Namun komunitas ini menunjukkan soliditasnya. Seperti ketika pos konsumsi yang biasanya terselenggara oleh panitia tidak beroperasi, disubstitusi oleh banyaknya pelapak pasar yang menjual makanan berat. Sungguh sebuah kebetulan yang membahagiakan. Begitu juga denganpos penjualan kupon doorprize yang terkondisikan dengan baik, bahkan oleh anak-anak SALAM. Para siswa SMP juga menunjukkan kehebatannya bekerja sebagai tim acara dan MC dengan bimbingan fasilitator kelas, mas Agung, dan salah satu orangtua murid, pak Gemak.
Kekuatan Komunitas
Pasar Ekspresi adalah sebuah ajang ekspresi baik anak, orangtua maupun fasilitator yang terlibat dalam proses belajar di SALAM. Minggu-minggu menjelang pelaksanaannya selalu ditaburi cerita seru tentang persiapannya. Pasar Ekspresi #10 kali ini juga menuai cerita serupa. Mulai latihan musik, gerak dan lagu, maupun persiapan pameran karya selalu memunculkan geliat semangat belajar yang terasa kuat.
Seperti yang terjadi di kelas anak saya, Kelompok Bermain (KB). Rutinitas membuka lapak sejak 3 kesempatan pasar terdahulu cukup membuat para orangtua antusias menentukan barang dagangan apa yang akan digelar untuk pasar kali ini. Bagaimanapun, ajang ini selalu berhasil digunakan sebagai momentum menggalang uang kas kelas yang hasilnya digunakan untuk kegiatan anak. Kesempatan terdahulu membuat anak-anak KB berhasil outbound gratis sebagai acara tutup tahun.
Mengingat orangtua harus pandai mengatur waktu antara mengasuh anak dan mempersiapkan serta mengelola dagangan selama pasar berlangsung, pasar kali ini kami memutuskan untuk berjualan salad buah. Selain sederhana dan mudah, beban untuk menyediakan bahan dapat dibagi dengan ringan. Maka segera setelah mendata bahan dan alat apa saja yang dibutuhkan, masing-masing orangtua mengajukan diri akan membantu menyediakan apa saja.

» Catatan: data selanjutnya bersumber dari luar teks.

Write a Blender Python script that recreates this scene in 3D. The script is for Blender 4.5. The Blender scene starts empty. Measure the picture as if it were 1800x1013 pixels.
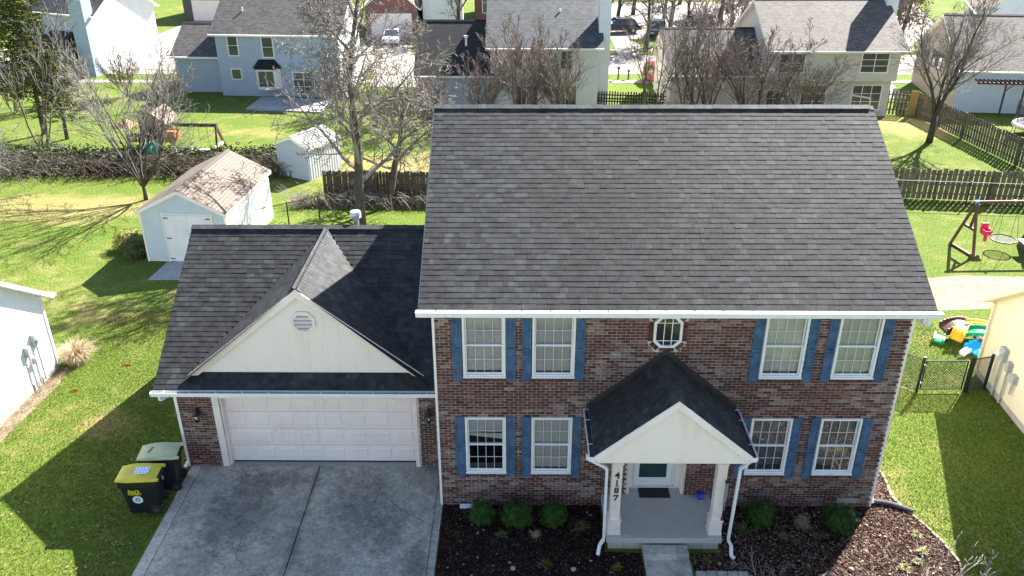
import bpy, math, random
import numpy as np
from mathutils import Vector, Matrix, noise
random.seed(7)
R = math.radians
scene = bpy.context.scene
col = scene.collection

# ------------------------------------------------------------------ camera, sky, sun
CAMP = Vector((1.8442, -16.0345, 13.9175))
PITCH, YAW, ROLL, FPX = 0.4636, -0.0098, -0.0018, 1487.7
cp, sp, cy_, sy_ = math.cos(PITCH), math.sin(PITCH), math.cos(YAW), math.sin(YAW)
Fv = Vector((sy_*cp, cy_*cp, -sp)); Rv = Vector((cy_, -sy_, 0)); Uv = Rv.cross(Fv)
R2 = Rv*math.cos(ROLL)+Uv*math.sin(ROLL); U2 = -Rv*math.sin(ROLL)+Uv*math.cos(ROLL)
cd = bpy.data.cameras.new('camera'); cam = bpy.data.objects.new('camera', cd); col.objects.link(cam)
m = Matrix((R2, U2, -Fv)).transposed().to_4x4(); m.translation = CAMP; cam.matrix_world = m
cd.sensor_width = 36; cd.lens = 36*FPX/1800; cd.clip_end = 1000; cd.clip_start = .1
scene.camera = cam
SUN_EL, SUN_AZ = R(39.6), R(38.3)
w = bpy.data.worlds.new('World'); scene.world = w; w.use_nodes = True
nt = w.node_tree; bg = nt.nodes['Background']
sky = nt.nodes.new('ShaderNodeTexSky'); sky.sky_type = 'NISHITA'; sky.sun_disc = False
sky.sun_elevation = SUN_EL; sky.sun_rotation = SUN_AZ; sky.altitude = 200
nt.links.new(sky.outputs[0], bg.inputs[0]); bg.inputs[1].default_value = 0.052
sd = bpy.data.lights.new('sun', 'SUN'); sd.energy = 4.2; sd.angle = R(.5); sd.color = (1, .95, .88)
so = bpy.data.objects.new('sun', sd); col.objects.link(so)
sdir = Vector((-math.sin(SUN_AZ)*math.cos(SUN_EL), -math.cos(SUN_AZ)*math.cos(SUN_EL), -math.sin(SUN_EL)))
so.rotation_euler = sdir.to_track_quat('-Z', 'Y').to_euler(); so.location = (20, 30, 40)
vs = scene.view_settings; vs.view_transform = 'Standard'; vs.look = 'None'; vs.gamma = 1; vs.use_curve_mapping = False
vs.exposure = 2.5

# ------------------------------------------------------------------ materials
def newmat(name):
    m = bpy.data.materials.new(name); m.use_nodes = True
    return m, m.node_tree, m.node_tree.nodes['Principled BSDF']
def N(nt, t, **kw):
    n = nt.nodes.new(t)
    for k, v in kw.items():
        if isinstance(k, str) and k.startswith('i_'):
            n.inputs[int(k[2:])].default_value = v
        else: setattr(n, k, v)
    return n
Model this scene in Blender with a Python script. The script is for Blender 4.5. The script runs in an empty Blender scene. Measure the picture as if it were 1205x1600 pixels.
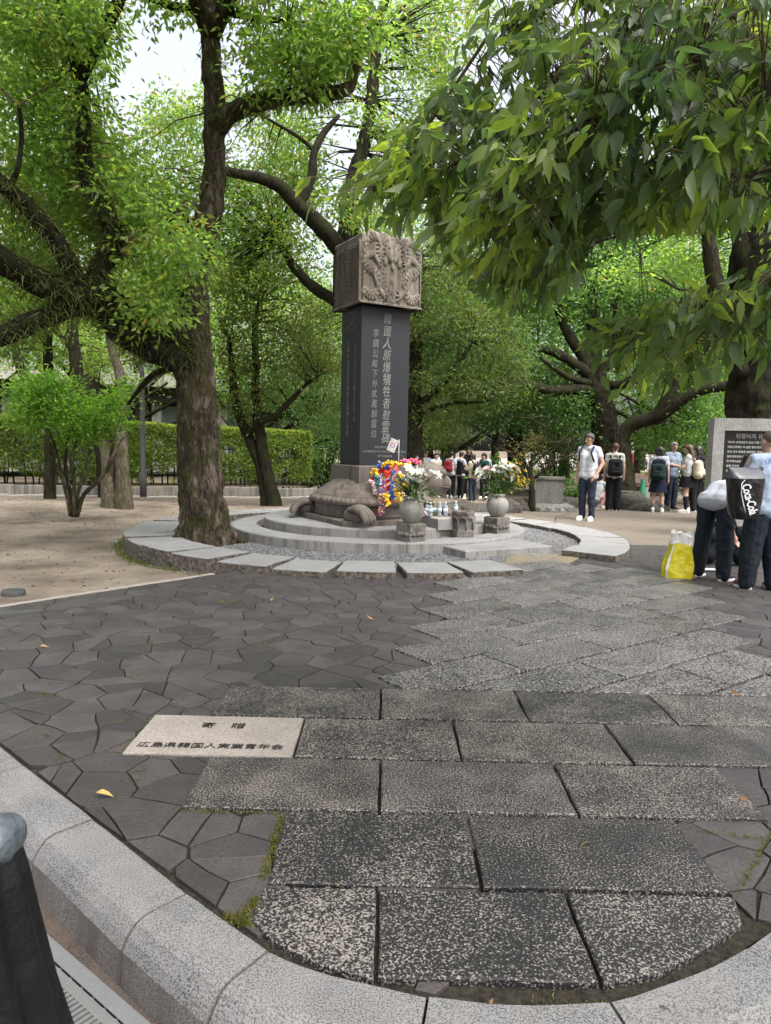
import bpy, math, random
import numpy as np
from mathutils import Vector, Matrix, noise

# ------------------------------------------------------------------ camera, world, sun, exposure
S = bpy.context.scene
COL = S.collection
R = math.radians
FPX, EYE, PITCH, ROLL = 1111.0, 1.42, R(5.3), R(1.2)
_f = np.array([0, math.cos(PITCH), -math.sin(PITCH)])
_u0 = np.array([0, math.sin(PITCH), math.cos(PITCH)])
_r0 = np.array([1.0, 0, 0])
_rt = math.cos(ROLL) * _r0 + math.sin(ROLL) * _u0
_up = -math.sin(ROLL) * _r0 + math.cos(ROLL) * _u0
cam = bpy.data.cameras.new('camera')
cam.sensor_fit = 'VERTICAL'; cam.sensor_height = 36.0; cam.lens = FPX / 1600 * 36.0
cam.clip_start = 0.05; cam.clip_end = 1500
camo = bpy.data.objects.new('camera', cam); COL.objects.link(camo)
camo.matrix_world = Matrix(((_rt[0], _up[0], -_f[0], 0), (_rt[1], _up[1], -_f[1], 0), (_rt[2], _up[2], -_f[2], EYE), (0, 0, 0, 1)))
S.camera = camo
S.view_settings.view_transform = 'Standard'
S.view_settings.look = 'None'
S.view_settings.gamma = 1.0
S.view_settings.use_curve_mapping = False
S.view_settings.exposure = 1.65
S.render.engine = 'CYCLES'
S.cycles.max_bounces = 7; S.cycles.diffuse_bounces = 4; S.cycles.glossy_bounces = 2
S.cycles.transmission_bounces = 4; S.cycles.transparent_max_bounces = 4
S.cycles.use_denoising = True
S.cycles.caustics_reflective = False; S.cycles.caustics_refractive = False
SUN_EL, SUN_AZ = R(58), R(140)
world = bpy.data.worlds.new('World'); S.world = world; world.use_nodes = True
wn = world.node_tree.nodes; wl = world.node_tree.links
sky = wn.new('ShaderNodeTexSky'); sky.sky_type = 'NISHITA'; sky.sun_disc = False
sky.sun_elevation = SUN_EL; sky.sun_rotation = SUN_AZ
sky.air_density = 1.0; sky.dust_density = 8.0; sky.ozone_density = 1.0
hs = wn.new('ShaderNodeHueSaturation'); hs.inputs['Saturation'].default_value = 0.34
wl.new(sky.outputs[0], hs.inputs['Color']); wl.new(hs.outputs[0], wn['Background'].inputs['Color'])
wn['Background'].inputs['Strength'].default_value = 0.15
sun = bpy.data.lights.new('sun', 'SUN'); sun.energy = 0.9; sun.angle = R(35); sun.color = (1, 0.965, 0.92)
suno = bpy.data.objects.new('sun', sun); COL.objects.link(suno)
_sd = Vector((math.sin(SUN_AZ) * math.cos(SUN_EL), math.cos(SUN_AZ) * math.cos(SUN_EL), math.sin(SUN_EL)))
suno.rotation_euler = (-_sd).to_track_quat('-Z', 'Y').to_euler()


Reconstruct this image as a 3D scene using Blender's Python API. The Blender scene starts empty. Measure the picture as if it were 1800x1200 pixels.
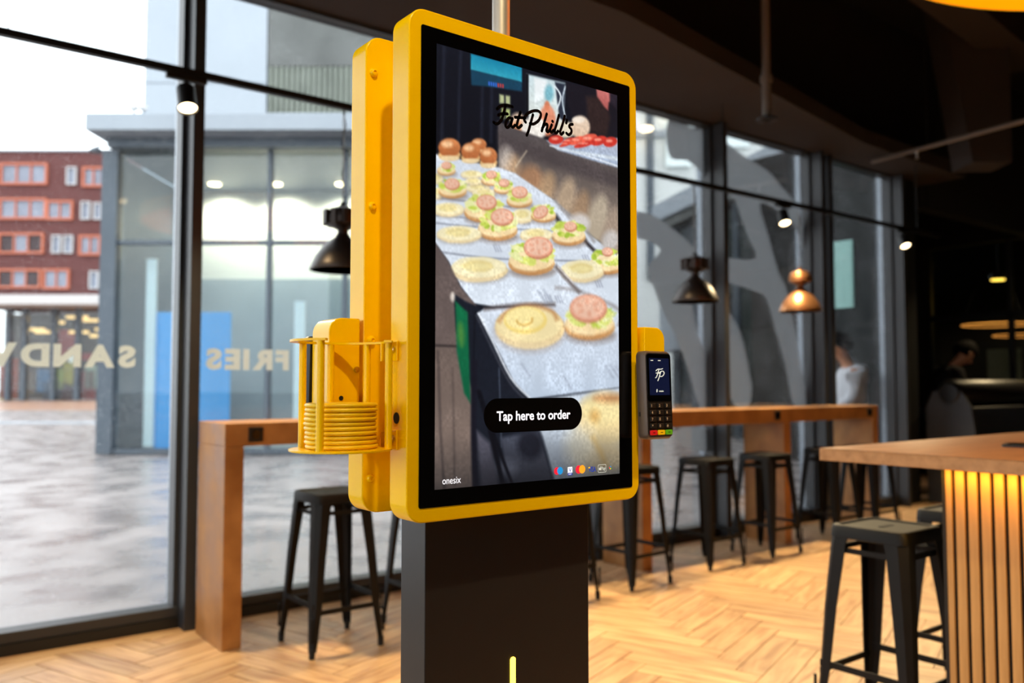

Para fasilitator kelas dan ekstrakulikuler juga berhasil menyulap kelas Taman Anak (TA) menjadi ruang pamer. Beberapa foto hasil jepretan anak-anak SALAM selama kelas fotografi asuhan Yanuar Surya tampil menghias dinding Timur. Sementara karya anak-anak SMP menghias panel di sebelah Utara. Anak-anak kelas 5 tak kalah sibuk. Dengan bimbingan bu Avin, fasilitator kelas, mereka turut meramaikan ruang pamer ini dengan menunjukkan hasil risetnya selama satu semester di sisi Selatan ruang. Yang menarik, beberapa riset itu dihadirkan secara live dengan mengusung perkakas seperti kompor untuk riset memasak, dan alat-alat kecantikan untuk riset make-up.
Menurut lurah pasar kali ini, Dacok, Pasar Ekspresi adalah acara yang sangat menarik. Namun penyelenggaraannya belum menjangkau atensi khalayak yang lebih luas. Baik pengisi acara, penyewa lapak, maupun hadirin yang meramaikan Pasar Ekspresi masih merupakan anggota komunitas dan atau khalayak yang dekat dalam lingkaran SALAM. Dengan mengusung pangan, kesehatan, lingkungan hidup dan sosial budaya sebagai pilar, seharusnya Pasar Ekspresi bisa memperluas radius lingkar khalayaknya.
Tapi bagaimanapun juga, Pasar Ekspresi adalah bukti otentik bahwa SALAM telah berhasil membangun ‘negara kecil’ dimana pendidikan bukan sebuah hal yang rumit-rumit amat. Jargon “meningkatkan peran orangtua dalam pendidikan anak” tak perlu jadi materi seminar berhari-hari. Tak perlu pula hingga disusun jadi Undang-undang yang mewajibkan anak sekolah sehari penuh dan kewajiban-kewajiban absurd lainnya.
Di ‘negara kecil’ ini, komunitas menunjukkan peran. Orangtua, anak serta fasilitator menjadi tonggak yang bersama-sama menyangga penyelenggaraan pendidikan sebagai sebuah konsep yang menyatu dengan kehidupan sehari-hari.